紐つきは絶対ダメ。とにかく足がスッと入って即歩ける状態になるもの。前面をマジックテープで開け閉めするタイプが多い。ゴムで前面が伸び縮みするのもいいかと思ったら、義母の指の力ではゴムに勝てない。

 介護用品専門の業者さんは電話1本で来てくれるしアフターケアも良いが、製品は高い。靴は7~8千円だったかな。今は似たようなマジックテープ付きの靴が、普通の通販で3千円台であった。

 義母は退院時に尿カテーテルは外すことができたが、自力の入浴は無理。週に2回のデイケアに通うことになり、リハビリだけでなく入浴もまかせた。タオルと着替えを持っていく必要があるが、車で送り迎えしてくれるので楽だ。

 私はデイケアとデイサービスの違いをこのときに知った。似てはいるが、デイケアには医師がいてリハビリを行ってくれる。どちらが合っているかはケアマネに相談して決めればいい。

 

 デイケアに慣れるまでは色々な愚痴を聞いた。スタッフがトイレについて来てくれるのはいいが、義母はどうしても時間がかかる。遅いと心配されるらしく「○分も経ったわよ」と声をかけられて落ち着かない。「あの人には頼みたくない」とこぼした。

 また隣に座っている女性の足が不自由らしく、義母の足の上に彼女の足がダン!と乗った。相手はまったく気付かないが、義母は足を傷めた・・・そんな時はスタッフに言えば席替えを配慮してくれる。

でもそのうち「みんな長所も短所もあって悪い人じゃなかったわ」と言うようになった。

 

 そんな話は、私が夫実家に行き一緒にお昼を食べる毎に聞かせてくれた。何年かの間、私は毎週土日と祭日、緊急事項があるときは平日夜も通った。平均週に3回程だろうか。義母とはすっかり仲良くなった。

行けばやりたくなる仕事はいろいろある。開かずの押し入れの片付けとか、庭の草むしりとか、ノンちゃんのトイレ掃除とか・・・でも私がバタバタ動くより、義母の前に座ってお喋りする方が喜んでもらえる。

 

 一方、義父にも少しは動いて誰かと話したりしてほしいが、デイケアに行きたがらない。義母と一緒ならいいかとケアマネさんに相談したら、問題がふたつ。

ひとつは、ふたり一緒に外出すると愛猫ノンちゃんがひとりになってしまう問題。

そしてもうひとつは「ご夫婦でいるとひとりで来ている方にヤキモチ焼かれることがあります」という問題。
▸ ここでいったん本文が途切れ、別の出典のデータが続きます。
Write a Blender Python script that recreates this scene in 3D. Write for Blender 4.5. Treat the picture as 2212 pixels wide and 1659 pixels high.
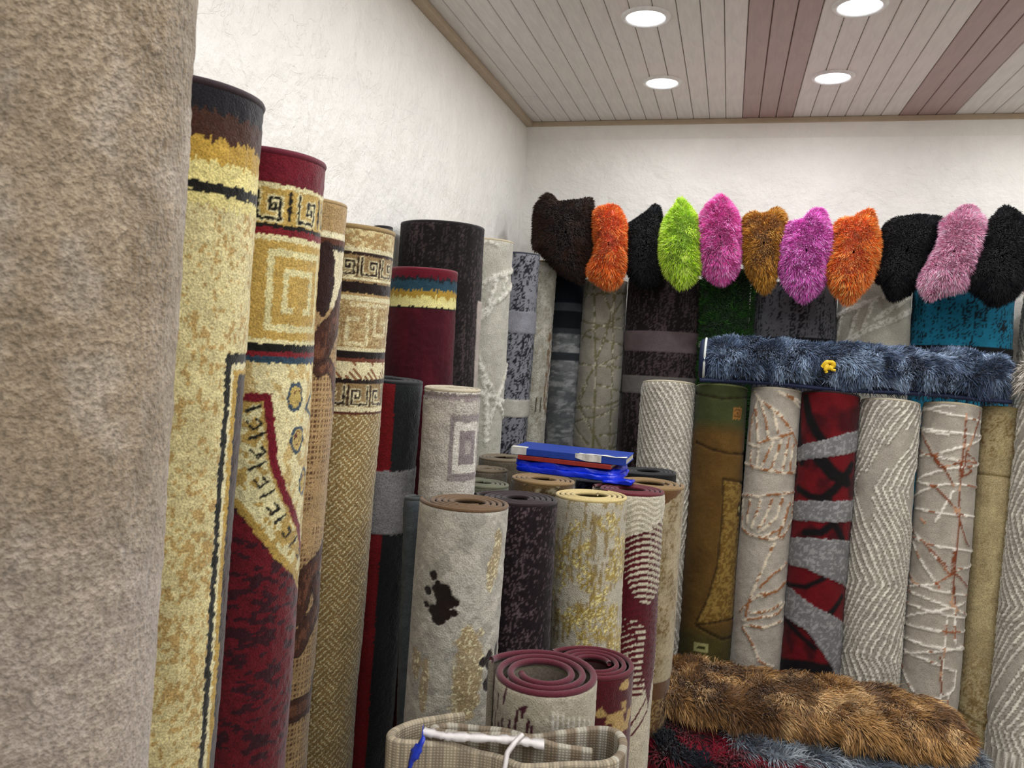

なるほどなあ。配偶者に先立たれた人も離婚した人もいるだろうし、ふたりでいると仲良さそうに見えるだろう。ヤキモチでどんな影響が出るのか不明だが、リスクは少ない方がいい。

 

 そういうわけで、義父は別のデイケアに週に2回の半日ずつだけ。だからお風呂は自宅で入ったが、ヘルパーさんに手伝ってもらった。男性は入浴介助に抵抗が無いのか(腰にタオルは乗せるようだけど)

 入浴のときにはヘルパーさんとの会話が聞こえてくる。義母は「若いヘルパーさんと毎回楽しそうにお喋りしてるわよ」と言う。これも小さなヤキモチか。